British Columbia has allowed for a C$30m ($22.8m) drop in its annual budget for the fiscal year, due to gambling regulation overhaul.

The crackdown on money laundering started before the publication of the report, however, leading to the arrest of suspected international money launderer Dan Bai Shun Jin in May. Mr. Jin faces an arrest warrant in the US for alleged fraud of over $1.4m from the state of Nevada.

There are fears that the money laundering has facilitated itself into other sectors of BC's economy. German highlighted the need for research into allegations of organised crime in real estate. This could be of concern to legislators as one-third of BC’s GDP reportedly involves real estate.

BC Attorney General David Eby has called for a study into money laundering in the real estate sector, but that is just one of many murky areas that have raised questioned since the release of the report. There are also media reports that the former government, led by British Columbia Liberals, received hundreds of thousands of dollars from the operators of two casinos named in the money laundering report. Elections BC records show Gateway Casinos gave the BC Liberals at least $220,000 since 2015 and Great Canadian Gaming donated $127 in the same period.

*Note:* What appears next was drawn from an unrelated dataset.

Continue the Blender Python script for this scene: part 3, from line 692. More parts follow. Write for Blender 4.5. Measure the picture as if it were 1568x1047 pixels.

The China connection is another strand yet to be fully explored. According to the report, Chinese citizens looking to relocate their wealth from China to Canada (and to bypass strict financial limits set in China) agreed to accept cash from a Canadian lender, exchange the money in a casino for chips, then convert the chips into cash as they exit the casino.

“A complex network of criminal alliances has coalesced with underground banks at its centre,” wrote German. “Money is laundered from Vancouver into and out of China and to other locations, including Mexico and Colombia. Illegal drug networks in North America are supplied by methamphetamines and precursor chemicals from China and cocaine from Latin America. In addition, ‘high rollers’ from China facilitate the flight of capital from China using Canadian casinos, junket operations and investment in real estate.”